Wednesday, February 11, 2009

As the earth remembers, so do I.

Warming weather is always exciting, thrilling in a way only the Northerners can understand. There is something tremendously special about the four season cycle- life death, rebirth, etc, etc. As Yul Brenner said, "Et ssssetera, et ssettera..." I really can't get those crisp T's across by typing, can I?

So, as the day creeps towards the sixties, I stand on my porch and look out on what is still a winter landscape- grey and brown and twiggy. No new leaves to soften the lines. But still, the air is redolent with moisture, wiht the smell of earth warming. Our creek is flooded, and this thaw may stay, or not. I know Buffalo well enough to know that this is only a glimpse of the spring that is to come. We may yet go into freezing temperatures, since we are in the beginning of February.

But still, the warm weather sings to us, doesn't it? The grey overcast is pregnant with wet.

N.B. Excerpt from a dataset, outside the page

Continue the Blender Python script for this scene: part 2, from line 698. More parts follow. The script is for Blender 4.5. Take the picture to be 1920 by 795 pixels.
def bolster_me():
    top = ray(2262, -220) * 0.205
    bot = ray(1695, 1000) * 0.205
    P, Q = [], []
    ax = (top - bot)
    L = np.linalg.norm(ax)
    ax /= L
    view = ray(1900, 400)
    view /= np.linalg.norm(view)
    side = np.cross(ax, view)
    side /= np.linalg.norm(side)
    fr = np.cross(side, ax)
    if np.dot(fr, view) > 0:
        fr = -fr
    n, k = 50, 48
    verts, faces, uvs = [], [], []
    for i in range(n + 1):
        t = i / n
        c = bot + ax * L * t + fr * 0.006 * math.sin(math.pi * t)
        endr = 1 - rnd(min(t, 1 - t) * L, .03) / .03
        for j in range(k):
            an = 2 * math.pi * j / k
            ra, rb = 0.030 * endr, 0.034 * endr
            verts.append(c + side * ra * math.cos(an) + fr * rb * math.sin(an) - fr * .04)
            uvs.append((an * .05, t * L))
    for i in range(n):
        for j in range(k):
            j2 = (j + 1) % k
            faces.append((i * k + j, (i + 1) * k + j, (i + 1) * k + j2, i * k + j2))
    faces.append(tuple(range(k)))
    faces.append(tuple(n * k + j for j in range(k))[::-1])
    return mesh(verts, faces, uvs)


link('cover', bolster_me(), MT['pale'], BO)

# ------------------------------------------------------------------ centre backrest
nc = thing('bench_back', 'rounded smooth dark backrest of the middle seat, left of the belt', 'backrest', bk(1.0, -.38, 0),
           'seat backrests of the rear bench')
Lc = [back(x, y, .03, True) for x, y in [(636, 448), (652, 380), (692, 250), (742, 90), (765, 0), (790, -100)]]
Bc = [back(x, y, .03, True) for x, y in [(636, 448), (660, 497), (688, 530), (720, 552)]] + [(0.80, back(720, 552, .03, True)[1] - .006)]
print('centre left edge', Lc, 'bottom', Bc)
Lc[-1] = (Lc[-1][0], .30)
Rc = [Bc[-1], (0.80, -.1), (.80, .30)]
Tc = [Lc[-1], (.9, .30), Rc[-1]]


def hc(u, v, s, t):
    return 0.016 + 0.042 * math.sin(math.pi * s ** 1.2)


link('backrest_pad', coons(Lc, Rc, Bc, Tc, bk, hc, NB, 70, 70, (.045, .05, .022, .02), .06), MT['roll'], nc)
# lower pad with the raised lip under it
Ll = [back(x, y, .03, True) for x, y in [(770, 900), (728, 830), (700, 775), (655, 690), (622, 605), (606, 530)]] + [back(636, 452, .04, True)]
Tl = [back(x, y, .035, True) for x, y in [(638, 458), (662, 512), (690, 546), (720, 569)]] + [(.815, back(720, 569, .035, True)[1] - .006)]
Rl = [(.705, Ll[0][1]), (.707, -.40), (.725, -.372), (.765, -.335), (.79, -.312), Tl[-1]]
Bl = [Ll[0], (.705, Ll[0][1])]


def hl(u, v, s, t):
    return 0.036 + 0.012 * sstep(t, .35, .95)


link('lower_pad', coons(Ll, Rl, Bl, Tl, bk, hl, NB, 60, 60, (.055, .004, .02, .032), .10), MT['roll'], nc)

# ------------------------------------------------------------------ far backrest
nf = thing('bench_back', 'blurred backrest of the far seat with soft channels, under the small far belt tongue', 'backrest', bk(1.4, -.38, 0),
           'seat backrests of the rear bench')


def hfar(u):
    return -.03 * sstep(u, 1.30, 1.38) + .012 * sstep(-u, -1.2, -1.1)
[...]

Every spring my mind echoes the earth in its thaw. I am reminded of every spring since I can remember- being a teenager in Eldred, walking up to our modular buildings where we had drama. I recall my springs at UB, walking in the moist air smiling at the geese that flock the sidewalks and fields. The spongy feel of damp earth loosening, the promise in the air. For me, it is the spring and fall that are the most evocative.

My past rises again in the spring, and in the fall I feel the ancientness of the dying- the harvest that was celebrated by every culture since the beginning of time, and the last desperate dancing done around bonfires. The impending darkness compels us to frenetic motion. These are our human impulses, the body that we live in responding to the world wihtout our permission.

I think of my husband and my friends who experience S.A.D (seasonal affective disorder) and I think that I kind of envy them. I don't quite get into a funk in winter- I do not experience the sense of my body wanting to hibernate- and in this way I feel that my body is not so well-tuned to the earth. I do not see this as a "disorder" since I see this as an ancient way to be. I do feel bad for my friends, because we live in a culture that turns its back on the earth. Just the fact that we call it a disorder points out how far we are from our environment.

I do not long to hibernate- I long to migrate. In November, when the winds blow cold and bitter, and the leaves have left the trees bony and bare, I struggle not to follow the geese that fill the sky. I will be driving in my car, and a V of geese break from the tree line, and I feel my arms longing to turn the wheel to follow them, to simply drive in their wake, and meet them in their new summer lands. The fall excites me, and the spring saddens me. How strange. My husband feels more alive when the spring comes, and I waken to all my old seasons that stood frozen in me while the snow kept the flowers quiet.

By the summer I am bold and full in my skin, but in the spring I am as raw and tender as the shoots that emerge from the cold earth.

I think of the Industrial Age, when we turned our eyes from the sun and to the clock. When we moved from the land to the city, and our culture left the virtues of the farm behind. I dream of returning to a life that lets us obey our internal seasons. To rejoice in them, if not obey. For now, it is a disorder. How sad.